Numerically summing a divergent series

Question

Say I have a closed form expression for a divergent series and I can calculate as many terms in it as I want. What options have I got to obtain a meaningful result for this divergent series?

Answer 1

Despite having been down-voted this is a perfectly valid question. Divergent (or better: asymptotic) series are a very common phenomenon in physics. People like Michael Berry have spent large parts of their research career on this topic (see e.g. Item 6 on asymptotics, plus links therein, on his homepage). Useful review articles are for instance the ones by G. Dunne and J. Boyd.

The situation suggested in the OP - the series being known in closed form - is not typical, as one will normally know only the first few lowest-order terms. But let's assume we have an asymptotic series associated with a function $f(x)$ for which we write the formal power series

$$ f(x) \sim \sum_{n=1}^\infty a_n x^n \equiv \sum_{n=1}^\infty f_n \; , $$

with $x$ denoting a "small" expansion parameter.

The right hand side is divergent, but we can always truncate the series,

$$ f_N (x) \equiv \sum_{n=1}^N f_n \; ,$$

which clearly is finite. The question then is: How good an approximation (if any) to $f(x)$ are the truncations $f_N(x)$ at a given fixed $x$? One has to consider two cases: (i) The $f_N$ approach $f$ monotonically with increasing $N$ until an extremum closest to $f$ is reached. This will happen at an optimal truncation value, $N_0$. For larger $N$ the series will then "explode". (ii) The same happens with the $f_N$ alternating around $f$, so there is an oscillatory approach followed by the fast deviation. [Technical point: As explained in Dunne's article, the alternating series is Borel summable, while the non-alternating one is not.]

Let me provide a standard, hand-waving argument about the optimal truncation value, $N_0$. In typical examples (perturbation theory, WKB), the divergence of the series is due to factorial growth of the coefficients, $a_n \sim n!$, at least for large $n$. We may assume that the series starts to "explode" when the next term added is of the same magnitude as the previous one, so

$$ 1 = \frac{f_n}{f_{n-1}} = \frac{n! \, x^n}{(n-1)! \, x^{n-1}} = nx \; . $$

This suggests that, as a rule of thumb, the optimal truncation value is the inverse of the expansion parameter,

$$ N_0 = 1/x \; .$$

This is nicely seen in Fig. 1 of Boyd's review. To proceed numerically, just plot the truncations $f_N$ versus $N$ and look for the extremum before things "explode". This will provide your "best" numerical answer.
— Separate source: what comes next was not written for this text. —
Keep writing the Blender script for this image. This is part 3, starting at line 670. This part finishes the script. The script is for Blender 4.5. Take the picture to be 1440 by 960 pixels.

A final remark: Quantum field theories like QED and QCD heavily rely on perturbation theory in the coupling constants, $\alpha = 1/137$ and $\alpha_S$. The perturbative expansions are not known in closed form, but coefficients tend to grow factorially (with the number of Feynman diagrams). The rule of thumb above suggests that QED perturbation theory breaks down after the 137th order. This is an academic problem, though, as already at low orders the (theoretically unknown) error terms are exceedingly small. It's basically experiment that comes to rescue: the anomalous magnetic moment of the electron, $g-2$, for instance, is known to fifth order in the coupling and coincides with the experimental value to 1 part in a trillion - despite the fact that the QED perturbation series is only asymptotic. In QCD, where $\alpha_S \sim 1/3$ for some processes (depending on resolution/energy) the situation is somewhat more tricky. I'm not an expert, but, as far as I know, people continue to think about the asymptotic character of QCD perturbation theory and its remedies.